## What to do
Quote the whole listing word for word, please.

[Lines of data]
━━━━━━━━━━━━━━━━

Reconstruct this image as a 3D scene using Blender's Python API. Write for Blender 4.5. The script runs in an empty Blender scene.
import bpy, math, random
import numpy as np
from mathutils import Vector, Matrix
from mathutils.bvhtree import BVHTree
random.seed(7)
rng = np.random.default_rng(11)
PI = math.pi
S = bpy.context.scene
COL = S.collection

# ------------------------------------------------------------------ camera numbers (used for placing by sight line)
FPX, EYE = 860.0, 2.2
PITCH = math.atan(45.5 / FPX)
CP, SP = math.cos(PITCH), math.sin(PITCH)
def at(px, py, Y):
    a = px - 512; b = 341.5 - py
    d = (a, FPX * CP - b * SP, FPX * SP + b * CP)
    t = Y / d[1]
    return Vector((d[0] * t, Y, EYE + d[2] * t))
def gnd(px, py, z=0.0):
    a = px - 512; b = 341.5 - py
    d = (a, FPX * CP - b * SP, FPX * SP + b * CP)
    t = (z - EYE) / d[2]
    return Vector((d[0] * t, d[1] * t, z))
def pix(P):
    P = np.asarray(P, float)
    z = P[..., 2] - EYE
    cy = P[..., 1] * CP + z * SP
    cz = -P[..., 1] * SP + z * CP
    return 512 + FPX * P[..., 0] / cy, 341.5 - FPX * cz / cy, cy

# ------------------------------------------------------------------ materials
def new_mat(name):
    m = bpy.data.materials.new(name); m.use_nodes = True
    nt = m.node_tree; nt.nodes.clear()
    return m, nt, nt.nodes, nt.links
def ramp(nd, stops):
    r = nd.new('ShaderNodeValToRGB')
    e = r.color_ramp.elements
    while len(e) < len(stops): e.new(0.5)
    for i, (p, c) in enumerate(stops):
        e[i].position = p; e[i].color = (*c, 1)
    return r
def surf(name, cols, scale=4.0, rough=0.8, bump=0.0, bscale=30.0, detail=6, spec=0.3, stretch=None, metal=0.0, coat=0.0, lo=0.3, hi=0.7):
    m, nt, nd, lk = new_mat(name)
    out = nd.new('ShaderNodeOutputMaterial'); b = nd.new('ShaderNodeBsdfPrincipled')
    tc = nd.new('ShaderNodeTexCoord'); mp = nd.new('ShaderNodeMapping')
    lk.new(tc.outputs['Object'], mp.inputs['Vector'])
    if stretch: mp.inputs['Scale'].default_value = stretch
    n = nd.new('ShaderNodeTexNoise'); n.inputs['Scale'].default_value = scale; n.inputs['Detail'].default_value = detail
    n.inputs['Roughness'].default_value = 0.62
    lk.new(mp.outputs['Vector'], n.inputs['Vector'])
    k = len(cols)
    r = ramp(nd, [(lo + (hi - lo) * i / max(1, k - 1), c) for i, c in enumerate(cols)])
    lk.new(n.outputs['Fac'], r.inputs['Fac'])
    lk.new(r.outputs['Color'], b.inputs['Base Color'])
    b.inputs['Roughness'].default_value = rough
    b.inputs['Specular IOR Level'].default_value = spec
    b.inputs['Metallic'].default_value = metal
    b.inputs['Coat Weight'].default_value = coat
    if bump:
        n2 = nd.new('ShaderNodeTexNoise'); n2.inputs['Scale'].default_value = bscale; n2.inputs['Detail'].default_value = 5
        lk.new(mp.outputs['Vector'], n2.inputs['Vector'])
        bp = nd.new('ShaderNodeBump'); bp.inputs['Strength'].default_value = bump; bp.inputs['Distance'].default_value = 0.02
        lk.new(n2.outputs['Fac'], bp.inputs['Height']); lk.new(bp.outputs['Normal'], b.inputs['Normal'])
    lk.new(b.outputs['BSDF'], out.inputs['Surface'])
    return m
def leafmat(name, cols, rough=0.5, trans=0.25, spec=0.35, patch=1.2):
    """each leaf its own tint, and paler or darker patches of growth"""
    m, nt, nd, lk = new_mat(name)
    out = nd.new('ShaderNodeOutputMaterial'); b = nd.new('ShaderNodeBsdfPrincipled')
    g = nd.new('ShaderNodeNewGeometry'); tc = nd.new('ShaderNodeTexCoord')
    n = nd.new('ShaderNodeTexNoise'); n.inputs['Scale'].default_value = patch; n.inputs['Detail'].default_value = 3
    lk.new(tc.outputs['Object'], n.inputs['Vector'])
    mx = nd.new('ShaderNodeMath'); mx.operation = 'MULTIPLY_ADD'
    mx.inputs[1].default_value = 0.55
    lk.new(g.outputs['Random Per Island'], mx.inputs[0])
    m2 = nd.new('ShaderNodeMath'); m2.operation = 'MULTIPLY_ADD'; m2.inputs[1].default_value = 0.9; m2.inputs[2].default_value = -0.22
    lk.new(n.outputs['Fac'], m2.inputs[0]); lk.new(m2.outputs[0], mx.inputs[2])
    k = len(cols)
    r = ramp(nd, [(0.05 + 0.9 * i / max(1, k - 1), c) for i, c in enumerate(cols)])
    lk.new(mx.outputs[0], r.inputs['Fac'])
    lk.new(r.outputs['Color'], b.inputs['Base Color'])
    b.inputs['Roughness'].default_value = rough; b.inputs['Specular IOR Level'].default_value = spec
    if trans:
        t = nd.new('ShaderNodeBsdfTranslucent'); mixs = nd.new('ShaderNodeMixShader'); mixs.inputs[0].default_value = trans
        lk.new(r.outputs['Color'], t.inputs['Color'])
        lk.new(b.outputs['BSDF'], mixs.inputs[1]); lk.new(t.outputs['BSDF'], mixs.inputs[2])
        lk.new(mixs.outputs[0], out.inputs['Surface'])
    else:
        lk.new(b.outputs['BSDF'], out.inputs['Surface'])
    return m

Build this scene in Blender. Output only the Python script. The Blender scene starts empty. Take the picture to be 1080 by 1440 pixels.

━━━━━━━━━━━━━━━━

## Written answer
Reconstruct this image as a 3D scene using Blender's Python API. Write for Blender 4.5. The script runs in an empty Blender scene.
import bpy, math, random
import numpy as np
from mathutils import Vector, Matrix
from mathutils.bvhtree import BVHTree
random.seed(7)
rng = np.random.default_rng(11)
PI = math.pi
S = bpy.context.scene
COL = S.collection

# ------------------------------------------------------------------ camera numbers (used for placing by sight line)
FPX, EYE = 860.0, 2.2
PITCH = math.atan(45.5 / FPX)
CP, SP = math.cos(PITCH), math.sin(PITCH)
def at(px, py, Y):
    a = px - 512; b = 341.5 - py
    d = (a, FPX * CP - b * SP, FPX * SP + b * CP)
    t = Y / d[1]
    return Vector((d[0] * t, Y, EYE + d[2] * t))
def gnd(px, py, z=0.0):
    a = px - 512; b = 341.5 - py
    d = (a, FPX * CP - b * SP, FPX * SP + b * CP)
    t = (z - EYE) / d[2]
    return Vector((d[0] * t, d[1] * t, z))
def pix(P):
    P = np.asarray(P, float)
    z = P[..., 2] - EYE
    cy = P[..., 1] * CP + z * SP
    cz = -P[..., 1] * SP + z * CP
    return 512 + FPX * P[..., 0] / cy, 341.5 - FPX * cz / cy, cy

# ------------------------------------------------------------------ materials
def new_mat(name):
    m = bpy.data.materials.new(name); m.use_nodes = True
    nt = m.node_tree; nt.nodes.clear()
    return m, nt, nt.nodes, nt.links
def ramp(nd, stops):
    r = nd.new('ShaderNodeValToRGB')
    e = r.color_ramp.elements
    while len(e) < len(stops): e.new(0.5)
    for i, (p, c) in enumerate(stops):
        e[i].position = p; e[i].color = (*c, 1)
    return r
def surf(name, cols, scale=4.0, rough=0.8, bump=0.0, bscale=30.0, detail=6, spec=0.3, stretch=None, metal=0.0, coat=0.0, lo=0.3, hi=0.7):
    m, nt, nd, lk = new_mat(name)
    out = nd.new('ShaderNodeOutputMaterial'); b = nd.new('ShaderNodeBsdfPrincipled')
    tc = nd.new('ShaderNodeTexCoord'); mp = nd.new('ShaderNodeMapping')
    lk.new(tc.outputs['Object'], mp.inputs['Vector'])
    if stretch: mp.inputs['Scale'].default_value = stretch
    n = nd.new('ShaderNodeTexNoise'); n.inputs['Scale'].default_value = scale; n.inputs['Detail'].default_value = detail
    n.inputs['Roughness'].default_value = 0.62
    lk.new(mp.outputs['Vector'], n.inputs['Vector'])
    k = len(cols)
    r = ramp(nd, [(lo + (hi - lo) * i / max(1, k - 1), c) for i, c in enumerate(cols)])
    lk.new(n.outputs['Fac'], r.inputs['Fac'])
    lk.new(r.outputs['Color'], b.inputs['Base Color'])
    b.inputs['Roughness'].default_value = rough
    b.inputs['Specular IOR Level'].default_value = spec
    b.inputs['Metallic'].default_value = metal
    b.inputs['Coat Weight'].default_value = coat
    if bump:
        n2 = nd.new('ShaderNodeTexNoise'); n2.inputs['Scale'].default_value = bscale; n2.inputs['Detail'].default_value = 5
        lk.new(mp.outputs['Vector'], n2.inputs['Vector'])
        bp = nd.new('ShaderNodeBump'); bp.inputs['Strength'].default_value = bump; bp.inputs['Distance'].default_value = 0.02
        lk.new(n2.outputs['Fac'], bp.inputs['Height']); lk.new(bp.outputs['Normal'], b.inputs['Normal'])
    lk.new(b.outputs['BSDF'], out.inputs['Surface'])
    return m
def leafmat(name, cols, rough=0.5, trans=0.25, spec=0.35, patch=1.2):
    """each leaf its own tint, and paler or darker patches of growth"""
    m, nt, nd, lk = new_mat(name)
    out = nd.new('ShaderNodeOutputMaterial'); b = nd.new('ShaderNodeBsdfPrincipled')
    g = nd.new('ShaderNodeNewGeometry'); tc = nd.new('ShaderNodeTexCoord')
    n = nd.new('ShaderNodeTexNoise'); n.inputs['Scale'].default_value = patch; n.inputs['Detail'].default_value = 3
    lk.new(tc.outputs['Object'], n.inputs['Vector'])
    mx = nd.new('ShaderNodeMath'); mx.operation = 'MULTIPLY_ADD'
    mx.inputs[1].default_value = 0.55
    lk.new(g.outputs['Random Per Island'], mx.inputs[0])
    m2 = nd.new('ShaderNodeMath'); m2.operation = 'MULTIPLY_ADD'; m2.inputs[1].default_value = 0.9; m2.inputs[2].default_value = -0.22
    lk.new(n.outputs['Fac'], m2.inputs[0]); lk.new(m2.outputs[0], mx.inputs[2])
    k = len(cols)
    r = ramp(nd, [(0.05 + 0.9 * i / max(1, k - 1), c) for i, c in enumerate(cols)])
    lk.new(mx.outputs[0], r.inputs['Fac'])
    lk.new(r.outputs['Color'], b.inputs['Base Color'])
    b.inputs['Roughness'].default_value = rough; b.inputs['Specular IOR Level'].default_value = spec
    if trans:
        t = nd.new('ShaderNodeBsdfTranslucent'); mixs = nd.new('ShaderNodeMixShader'); mixs.inputs[0].default_value = trans
        lk.new(r.outputs['Color'], t.inputs['Color'])
        lk.new(b.outputs['BSDF'], mixs.inputs[1]); lk.new(t.outputs['BSDF'], mixs.inputs[2])
        lk.new(mixs.outputs[0], out.inputs['Surface'])
    else:
        lk.new(b.outputs['BSDF'], out.inputs['Surface'])
    return m

Build this scene in Blender. Output only the Python script. The Blender scene starts empty. Take the picture to be 1080 by 1440 pixels.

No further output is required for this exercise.